> **What is needed**: Quote exactly, and only, the lines of the material below from the line with "Recreate this scene" through the line with "COL = S.collection".

_ _ _ _ _

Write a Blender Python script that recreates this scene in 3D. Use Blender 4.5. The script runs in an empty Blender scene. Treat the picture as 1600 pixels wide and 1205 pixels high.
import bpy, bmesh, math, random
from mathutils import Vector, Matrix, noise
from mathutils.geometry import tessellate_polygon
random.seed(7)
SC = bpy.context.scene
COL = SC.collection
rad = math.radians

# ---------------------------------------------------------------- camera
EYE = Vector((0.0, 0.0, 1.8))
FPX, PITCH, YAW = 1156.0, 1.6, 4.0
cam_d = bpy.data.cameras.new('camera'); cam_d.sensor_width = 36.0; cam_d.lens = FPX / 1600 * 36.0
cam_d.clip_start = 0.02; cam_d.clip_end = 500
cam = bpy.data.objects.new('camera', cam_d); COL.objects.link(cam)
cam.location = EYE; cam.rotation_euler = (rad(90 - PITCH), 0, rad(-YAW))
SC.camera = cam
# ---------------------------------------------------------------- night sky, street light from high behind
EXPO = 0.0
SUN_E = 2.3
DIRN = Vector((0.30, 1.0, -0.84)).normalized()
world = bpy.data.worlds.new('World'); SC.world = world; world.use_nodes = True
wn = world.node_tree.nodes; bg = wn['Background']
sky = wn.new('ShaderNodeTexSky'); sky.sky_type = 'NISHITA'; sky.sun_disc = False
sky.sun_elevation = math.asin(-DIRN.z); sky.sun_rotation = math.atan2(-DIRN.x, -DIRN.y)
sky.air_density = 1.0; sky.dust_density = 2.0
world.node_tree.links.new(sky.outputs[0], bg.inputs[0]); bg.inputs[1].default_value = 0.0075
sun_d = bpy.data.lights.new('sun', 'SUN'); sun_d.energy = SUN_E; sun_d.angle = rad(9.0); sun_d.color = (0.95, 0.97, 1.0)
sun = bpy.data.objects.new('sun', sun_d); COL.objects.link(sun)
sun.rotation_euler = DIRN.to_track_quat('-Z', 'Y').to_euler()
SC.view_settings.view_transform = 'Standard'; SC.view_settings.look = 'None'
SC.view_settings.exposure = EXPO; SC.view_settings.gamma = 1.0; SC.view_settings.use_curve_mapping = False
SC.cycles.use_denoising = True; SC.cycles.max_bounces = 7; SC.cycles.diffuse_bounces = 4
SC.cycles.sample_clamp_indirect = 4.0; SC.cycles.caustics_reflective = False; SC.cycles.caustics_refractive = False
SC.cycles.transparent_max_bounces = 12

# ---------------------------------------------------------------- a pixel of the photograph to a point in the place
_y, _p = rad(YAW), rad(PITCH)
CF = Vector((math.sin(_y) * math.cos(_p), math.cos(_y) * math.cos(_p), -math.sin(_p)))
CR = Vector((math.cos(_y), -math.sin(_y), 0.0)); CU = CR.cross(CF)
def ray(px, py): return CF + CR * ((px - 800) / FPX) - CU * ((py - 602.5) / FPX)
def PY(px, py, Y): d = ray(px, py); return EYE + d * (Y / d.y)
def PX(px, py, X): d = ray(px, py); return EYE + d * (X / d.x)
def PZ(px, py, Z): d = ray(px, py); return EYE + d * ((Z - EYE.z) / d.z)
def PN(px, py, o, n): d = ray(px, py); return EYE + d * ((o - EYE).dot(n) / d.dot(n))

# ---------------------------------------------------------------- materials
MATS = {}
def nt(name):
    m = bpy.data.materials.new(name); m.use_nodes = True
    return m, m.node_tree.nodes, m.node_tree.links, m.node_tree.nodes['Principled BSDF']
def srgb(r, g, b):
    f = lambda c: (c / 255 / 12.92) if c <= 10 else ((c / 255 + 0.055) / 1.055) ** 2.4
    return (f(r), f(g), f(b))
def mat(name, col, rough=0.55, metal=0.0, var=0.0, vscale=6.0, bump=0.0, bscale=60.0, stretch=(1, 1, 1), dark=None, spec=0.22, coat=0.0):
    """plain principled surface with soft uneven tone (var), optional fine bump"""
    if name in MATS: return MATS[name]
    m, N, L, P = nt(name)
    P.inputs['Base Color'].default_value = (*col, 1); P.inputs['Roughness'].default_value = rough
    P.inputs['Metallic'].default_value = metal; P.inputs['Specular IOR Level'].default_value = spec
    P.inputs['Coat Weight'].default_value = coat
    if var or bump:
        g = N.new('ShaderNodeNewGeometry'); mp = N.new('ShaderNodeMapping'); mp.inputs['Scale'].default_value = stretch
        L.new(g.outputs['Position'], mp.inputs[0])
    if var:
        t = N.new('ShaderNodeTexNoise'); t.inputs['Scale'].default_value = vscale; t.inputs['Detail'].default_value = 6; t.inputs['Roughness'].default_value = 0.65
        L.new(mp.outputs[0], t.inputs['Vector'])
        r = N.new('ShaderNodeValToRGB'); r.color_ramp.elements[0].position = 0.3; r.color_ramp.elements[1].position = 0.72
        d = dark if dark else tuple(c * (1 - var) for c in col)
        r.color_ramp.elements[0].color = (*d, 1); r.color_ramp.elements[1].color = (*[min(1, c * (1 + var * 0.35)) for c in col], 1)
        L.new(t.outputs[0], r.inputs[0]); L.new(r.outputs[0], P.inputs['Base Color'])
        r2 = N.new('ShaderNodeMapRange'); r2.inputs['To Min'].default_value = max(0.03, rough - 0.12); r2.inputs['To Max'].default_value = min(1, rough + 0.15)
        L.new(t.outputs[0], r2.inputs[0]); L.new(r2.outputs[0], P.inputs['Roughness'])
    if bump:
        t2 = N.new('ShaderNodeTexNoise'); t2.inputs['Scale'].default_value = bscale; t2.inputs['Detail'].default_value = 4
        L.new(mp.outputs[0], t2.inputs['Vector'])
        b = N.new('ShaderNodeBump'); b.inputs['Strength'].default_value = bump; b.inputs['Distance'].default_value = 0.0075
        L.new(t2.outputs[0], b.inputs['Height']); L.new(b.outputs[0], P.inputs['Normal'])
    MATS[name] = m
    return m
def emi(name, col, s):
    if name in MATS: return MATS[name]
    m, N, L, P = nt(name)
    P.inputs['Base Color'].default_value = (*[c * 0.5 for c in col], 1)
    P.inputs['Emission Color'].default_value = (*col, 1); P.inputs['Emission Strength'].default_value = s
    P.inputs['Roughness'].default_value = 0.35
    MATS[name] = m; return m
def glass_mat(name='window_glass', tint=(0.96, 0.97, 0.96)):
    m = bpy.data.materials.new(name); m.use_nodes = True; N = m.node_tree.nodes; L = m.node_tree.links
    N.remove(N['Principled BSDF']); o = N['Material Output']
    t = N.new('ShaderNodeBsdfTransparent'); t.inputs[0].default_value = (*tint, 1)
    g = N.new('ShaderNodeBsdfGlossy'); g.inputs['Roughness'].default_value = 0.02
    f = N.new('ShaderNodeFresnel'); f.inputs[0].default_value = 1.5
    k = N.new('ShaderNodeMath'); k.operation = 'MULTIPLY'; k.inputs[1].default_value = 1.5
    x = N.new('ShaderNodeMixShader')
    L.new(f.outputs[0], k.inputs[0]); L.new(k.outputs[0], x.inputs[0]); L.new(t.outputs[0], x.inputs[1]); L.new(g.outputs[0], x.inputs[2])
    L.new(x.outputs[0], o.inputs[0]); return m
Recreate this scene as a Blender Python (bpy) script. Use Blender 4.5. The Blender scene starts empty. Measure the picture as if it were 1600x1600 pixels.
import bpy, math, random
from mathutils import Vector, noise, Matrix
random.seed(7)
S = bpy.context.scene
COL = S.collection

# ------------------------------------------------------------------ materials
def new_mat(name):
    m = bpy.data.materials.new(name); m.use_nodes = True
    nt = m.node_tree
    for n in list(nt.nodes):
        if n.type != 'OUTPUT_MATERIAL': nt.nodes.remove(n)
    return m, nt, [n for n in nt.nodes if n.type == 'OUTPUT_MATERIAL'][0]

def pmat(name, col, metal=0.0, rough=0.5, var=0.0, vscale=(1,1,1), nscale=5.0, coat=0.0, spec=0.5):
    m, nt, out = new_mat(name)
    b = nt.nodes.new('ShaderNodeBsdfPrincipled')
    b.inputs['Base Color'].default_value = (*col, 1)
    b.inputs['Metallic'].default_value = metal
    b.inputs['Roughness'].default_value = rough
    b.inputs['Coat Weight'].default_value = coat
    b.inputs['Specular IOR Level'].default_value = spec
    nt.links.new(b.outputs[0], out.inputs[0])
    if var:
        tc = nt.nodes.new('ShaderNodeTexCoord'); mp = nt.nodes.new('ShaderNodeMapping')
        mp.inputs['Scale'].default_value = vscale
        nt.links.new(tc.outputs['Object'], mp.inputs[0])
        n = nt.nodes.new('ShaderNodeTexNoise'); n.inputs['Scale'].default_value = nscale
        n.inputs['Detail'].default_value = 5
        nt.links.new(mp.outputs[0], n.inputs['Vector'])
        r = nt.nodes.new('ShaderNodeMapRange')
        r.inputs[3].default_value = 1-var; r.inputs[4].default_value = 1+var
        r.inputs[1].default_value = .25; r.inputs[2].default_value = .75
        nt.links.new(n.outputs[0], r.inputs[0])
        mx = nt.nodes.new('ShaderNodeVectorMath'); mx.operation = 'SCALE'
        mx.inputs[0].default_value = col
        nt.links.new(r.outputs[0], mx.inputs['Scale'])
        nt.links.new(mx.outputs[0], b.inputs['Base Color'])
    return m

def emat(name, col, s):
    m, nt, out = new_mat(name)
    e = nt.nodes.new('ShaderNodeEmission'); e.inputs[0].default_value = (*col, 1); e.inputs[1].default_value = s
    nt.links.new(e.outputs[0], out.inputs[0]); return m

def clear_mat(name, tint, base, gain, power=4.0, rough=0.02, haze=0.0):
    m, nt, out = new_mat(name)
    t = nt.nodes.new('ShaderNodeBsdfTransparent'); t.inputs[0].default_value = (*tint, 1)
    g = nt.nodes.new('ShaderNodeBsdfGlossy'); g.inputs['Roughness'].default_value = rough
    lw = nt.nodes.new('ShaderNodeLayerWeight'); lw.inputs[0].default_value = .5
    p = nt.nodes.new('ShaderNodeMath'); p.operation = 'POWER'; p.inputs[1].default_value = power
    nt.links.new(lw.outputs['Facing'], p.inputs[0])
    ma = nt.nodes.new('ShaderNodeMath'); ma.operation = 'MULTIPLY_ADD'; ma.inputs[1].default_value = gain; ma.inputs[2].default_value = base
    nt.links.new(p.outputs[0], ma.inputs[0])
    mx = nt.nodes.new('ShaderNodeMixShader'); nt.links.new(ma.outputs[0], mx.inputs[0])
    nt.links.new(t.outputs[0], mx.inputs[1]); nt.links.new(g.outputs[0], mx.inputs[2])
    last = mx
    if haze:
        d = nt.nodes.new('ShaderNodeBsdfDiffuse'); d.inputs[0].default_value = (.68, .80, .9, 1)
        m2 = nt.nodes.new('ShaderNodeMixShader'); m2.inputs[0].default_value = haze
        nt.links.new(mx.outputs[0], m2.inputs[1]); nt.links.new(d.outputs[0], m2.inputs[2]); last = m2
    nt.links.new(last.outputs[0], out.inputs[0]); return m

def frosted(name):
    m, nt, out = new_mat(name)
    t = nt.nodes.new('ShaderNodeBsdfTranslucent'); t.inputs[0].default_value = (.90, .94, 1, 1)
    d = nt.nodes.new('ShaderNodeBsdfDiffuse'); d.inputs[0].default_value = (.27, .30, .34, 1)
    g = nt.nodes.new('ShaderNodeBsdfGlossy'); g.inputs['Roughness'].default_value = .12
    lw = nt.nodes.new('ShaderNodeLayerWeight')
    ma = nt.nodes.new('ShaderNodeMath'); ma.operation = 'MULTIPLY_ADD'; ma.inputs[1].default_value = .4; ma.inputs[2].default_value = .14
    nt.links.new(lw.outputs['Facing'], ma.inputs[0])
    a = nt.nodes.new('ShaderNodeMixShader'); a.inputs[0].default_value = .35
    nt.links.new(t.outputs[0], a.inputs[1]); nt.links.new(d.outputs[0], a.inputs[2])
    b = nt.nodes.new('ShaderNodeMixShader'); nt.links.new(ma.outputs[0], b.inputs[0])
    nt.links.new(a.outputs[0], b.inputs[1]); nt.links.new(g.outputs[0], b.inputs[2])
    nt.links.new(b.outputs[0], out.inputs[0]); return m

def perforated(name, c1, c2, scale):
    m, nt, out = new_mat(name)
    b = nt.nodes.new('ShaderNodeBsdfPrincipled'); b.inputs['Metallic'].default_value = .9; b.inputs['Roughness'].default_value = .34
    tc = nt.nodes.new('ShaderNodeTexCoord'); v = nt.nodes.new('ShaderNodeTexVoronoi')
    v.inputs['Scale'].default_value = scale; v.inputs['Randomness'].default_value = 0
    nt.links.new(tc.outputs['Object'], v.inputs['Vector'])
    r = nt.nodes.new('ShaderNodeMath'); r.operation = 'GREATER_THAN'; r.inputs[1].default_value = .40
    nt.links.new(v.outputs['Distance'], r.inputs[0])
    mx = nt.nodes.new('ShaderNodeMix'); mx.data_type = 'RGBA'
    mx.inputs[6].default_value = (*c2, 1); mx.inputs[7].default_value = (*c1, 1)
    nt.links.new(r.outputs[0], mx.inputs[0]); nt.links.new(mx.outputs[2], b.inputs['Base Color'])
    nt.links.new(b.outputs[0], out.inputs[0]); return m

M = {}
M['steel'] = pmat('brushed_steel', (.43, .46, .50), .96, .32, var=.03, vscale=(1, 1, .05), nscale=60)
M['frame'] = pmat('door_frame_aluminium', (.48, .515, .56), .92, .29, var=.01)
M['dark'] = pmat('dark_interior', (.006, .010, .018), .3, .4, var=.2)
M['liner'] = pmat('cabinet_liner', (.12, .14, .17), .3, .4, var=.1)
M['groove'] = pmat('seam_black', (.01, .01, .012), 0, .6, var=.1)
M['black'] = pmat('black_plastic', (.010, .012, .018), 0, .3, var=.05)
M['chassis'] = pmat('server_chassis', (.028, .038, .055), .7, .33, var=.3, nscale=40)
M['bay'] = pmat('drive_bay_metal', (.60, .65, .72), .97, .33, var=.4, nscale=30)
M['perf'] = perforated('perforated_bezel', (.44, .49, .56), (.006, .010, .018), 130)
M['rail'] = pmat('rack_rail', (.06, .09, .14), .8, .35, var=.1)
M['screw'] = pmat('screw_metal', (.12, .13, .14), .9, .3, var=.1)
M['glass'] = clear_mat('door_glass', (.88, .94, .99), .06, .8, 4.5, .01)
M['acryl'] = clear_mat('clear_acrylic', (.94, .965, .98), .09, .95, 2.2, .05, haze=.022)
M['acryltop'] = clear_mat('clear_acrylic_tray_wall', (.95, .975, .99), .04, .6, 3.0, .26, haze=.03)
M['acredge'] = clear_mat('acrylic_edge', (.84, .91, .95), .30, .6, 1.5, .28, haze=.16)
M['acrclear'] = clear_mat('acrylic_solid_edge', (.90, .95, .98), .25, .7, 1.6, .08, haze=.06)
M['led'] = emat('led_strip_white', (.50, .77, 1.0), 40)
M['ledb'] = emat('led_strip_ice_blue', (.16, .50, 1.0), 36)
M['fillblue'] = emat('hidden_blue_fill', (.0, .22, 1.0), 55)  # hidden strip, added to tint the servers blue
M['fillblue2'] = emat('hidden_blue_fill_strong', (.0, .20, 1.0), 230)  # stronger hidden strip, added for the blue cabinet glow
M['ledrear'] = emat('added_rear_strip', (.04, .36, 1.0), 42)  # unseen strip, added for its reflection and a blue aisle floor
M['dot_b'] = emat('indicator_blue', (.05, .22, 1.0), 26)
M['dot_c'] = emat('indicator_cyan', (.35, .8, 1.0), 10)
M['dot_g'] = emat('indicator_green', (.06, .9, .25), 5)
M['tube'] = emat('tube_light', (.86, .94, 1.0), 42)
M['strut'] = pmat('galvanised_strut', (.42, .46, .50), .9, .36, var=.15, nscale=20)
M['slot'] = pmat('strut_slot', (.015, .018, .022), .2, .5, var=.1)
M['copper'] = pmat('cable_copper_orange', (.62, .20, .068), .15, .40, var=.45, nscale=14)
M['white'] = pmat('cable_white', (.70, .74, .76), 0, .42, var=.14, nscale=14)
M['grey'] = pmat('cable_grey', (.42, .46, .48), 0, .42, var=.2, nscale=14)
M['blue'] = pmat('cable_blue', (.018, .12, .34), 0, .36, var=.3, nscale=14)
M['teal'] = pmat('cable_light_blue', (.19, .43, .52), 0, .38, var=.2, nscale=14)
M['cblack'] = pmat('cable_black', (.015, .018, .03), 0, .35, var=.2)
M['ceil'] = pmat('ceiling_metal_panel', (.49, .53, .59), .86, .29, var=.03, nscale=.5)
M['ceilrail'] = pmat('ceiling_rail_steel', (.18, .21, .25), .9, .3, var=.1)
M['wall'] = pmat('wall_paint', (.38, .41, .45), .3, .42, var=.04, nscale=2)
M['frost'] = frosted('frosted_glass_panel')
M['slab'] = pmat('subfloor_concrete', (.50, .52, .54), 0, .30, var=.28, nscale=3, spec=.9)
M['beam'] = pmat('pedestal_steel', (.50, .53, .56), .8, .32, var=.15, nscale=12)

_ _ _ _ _

> **Output**:
Recreate this scene as a Blender Python (bpy) script. Use Blender 4.5. The Blender scene starts empty. Measure the picture as if it were 1600x1600 pixels.
import bpy, math, random
from mathutils import Vector, noise, Matrix
random.seed(7)
S = bpy.context.scene
COL = S.collection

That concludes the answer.